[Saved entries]
---------------

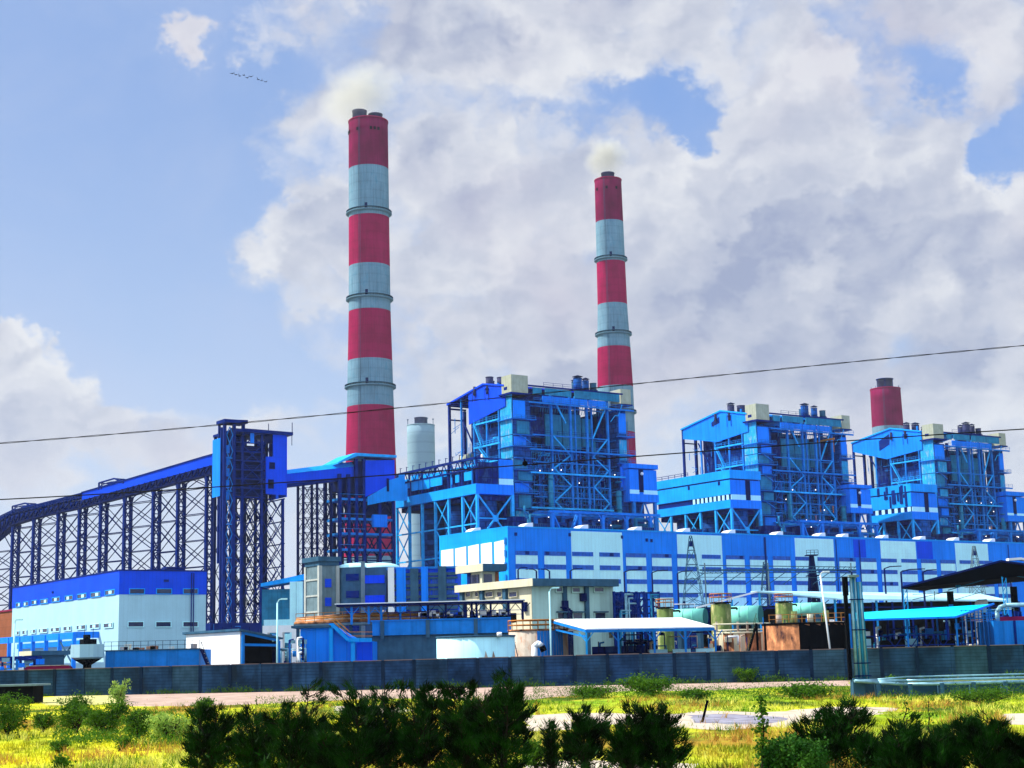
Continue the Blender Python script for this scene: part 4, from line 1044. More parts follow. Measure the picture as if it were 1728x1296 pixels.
# ---- short gallery between the towers
GB = TT.sub(Wt+.8, 2.0)
t = thing('conveyor_gallery', 'short deep blue conveyor gallery with light roof between the two transfer towers', 'conveyor gallery', GB)
P = [GB.onU(*q) for q in ((483, 800), (598, 787), (598, 804), (483, 816))]
b = MB(); b.extr(P, 'y', 0, 4); b.build('cladding', m_deep, t)
b = MB(); b.extr([(P[0][0], P[0][1]+.02), (P[1][0], P[1][1]+.02), (P[1][0], P[1][1]+1.3), (P[0][0], P[0][1]+1.1)], 'y', 1.2, 3); 
k = len(b.v)
(xa, za), (xb, zb_) = P[0], P[1]
b = MB(); b.poly([(xa, -.25, za), (xb, -.25, zb_), (xb, 2, zb_+1.6), (xa, 2, za+1.3)]); b.poly([(xa, 4.2, za), (xb, 4.2, zb_), (xb, 2, zb_+1.6), (xa, 2, za+1.3)]); b.poly([(xa, -.25, za), (xa, 2, za+1.3), (xa, 4.2, za)]); b.build('roof', m_sky, t)
b = MB(); b.extr([(P[3][0], P[3][1]), (P[2][0], P[2][1]), (P[2][0], P[2][1]-.8), (P[3][0], P[3][1]-1.1)], 'y', .3, 3.7); b.build('underside', m_navy, t)
tt = thing('conveyor_trestle', 'slim black lattice trestle with two panels under the short gallery', 'trestle', GB)
xs_ = [GB.onU(p, 870)[0] for p in (512.5, 536, 559)]; zt = GB.onU(536, 812)[1]
for x in xs_:
    for y in (.3, 3.7): b = MB(); b.beam((x, y, 0), (x, y, zt-(.4 if x > xs_[0] else 1.2)), .6); b.build('leg', m_navy2, tt)
for y in (.3, 3.7):
    b = MB()
    for x0, x1 in zip(xs_, xs_[1:]):
        nn = 9
        for k in range(nn):
            za, zc = zt-4.3*k-1.5, zt-4.3*(k+1)-1.5; xm = (x0+x1)/2
            b.beam((x0, y, zc), (xm, y, za), .17); b.beam((x1, y, zc), (xm, y, za), .17); b.beam((x0, y, za-.4), (x1, y, za-.6), .14); b.beam((x0, y, za), (x1, y, zc), .12); b.beam((x1, y, za), (x0, y, zc), .12)
    b.build('cross_bracing', m_navy2, tt)

# ---- second transfer tower
T2 = fry(572, 446, ANG, 790)
t = thing('transfer_tower', 'lower transfer tower with sloping deep blue cladding in front of the tallest chimney', 'conveyor tower', T2)
X = lambda px, py=850: T2.onU(px, py)[0]
Z = lambda px, py: T2.onU(px, py)[1]
W2 = X(664); D2 = 9; zt = Z(640, 771)
for p in (573, 588, 601, 614, 640, 663):
    for y in (0, D2): b = MB(); b.beam((X(p), y, 0), (X(p), y, zt-1 if p > 595 else Z(580, 800)), .9); b.build('column', m_navy if y == 0 else m_navy2, t)
b = MB()
for p, q in ((573, 588), (588, 601), (601, 614), (614, 640), (640, 663)):
    lattice(b, (X(p), 0), (X(q), 0), 5, Z(600, 830), 7, .34); lattice(b, (X(p), D2), (X(q), D2), 5, Z(600, 830), 5, .34)
b.build('cross_bracing', m_navy2, t)
b = MB()
for z in (Z(600, 845), Z(600, 878), Z(600, 903), Z(600, 930)): b.box(X(573), -.4, z, W2, D2, z+.7); b.beam((X(573), -.6, z+1.8), (X(614), -.6, z+1.8), .12)
b.build('floors', m_steel, t)
b = MB(); b.box(X(576), 1, Z(590, 828), X(664), D2-1, Z(590, 800)); b.box(X(601), .4, Z(600, 835), X(614), D2, zt-1.5); b.box(X(616), 1, Z(600, 868), X(664), D2+3, Z(640, 838)); b.build('inner_floors', m_navy2, t)
b = MB(); b.extr([(X(615, 840), Z(615, 839)), (X(664, 815), Z(664, 815)), (X(664, 775), Z(664, 776.5)), (X(615, 775), Z(615, 777.5))], 'y', -.6, -.2); b.build('front_cladding', m_deep, t)
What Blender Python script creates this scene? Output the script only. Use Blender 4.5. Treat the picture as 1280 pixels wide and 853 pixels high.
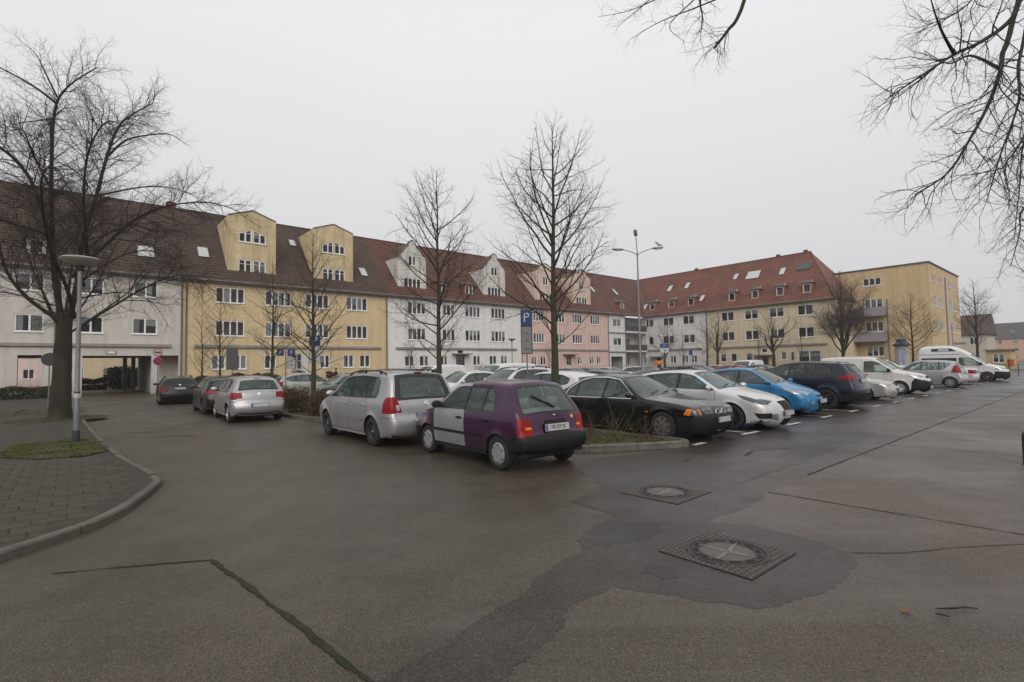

---------------

◆ What is asked
Across the data, tally the lines containing "pixels" and give back the number alone.

◆ Correct output
2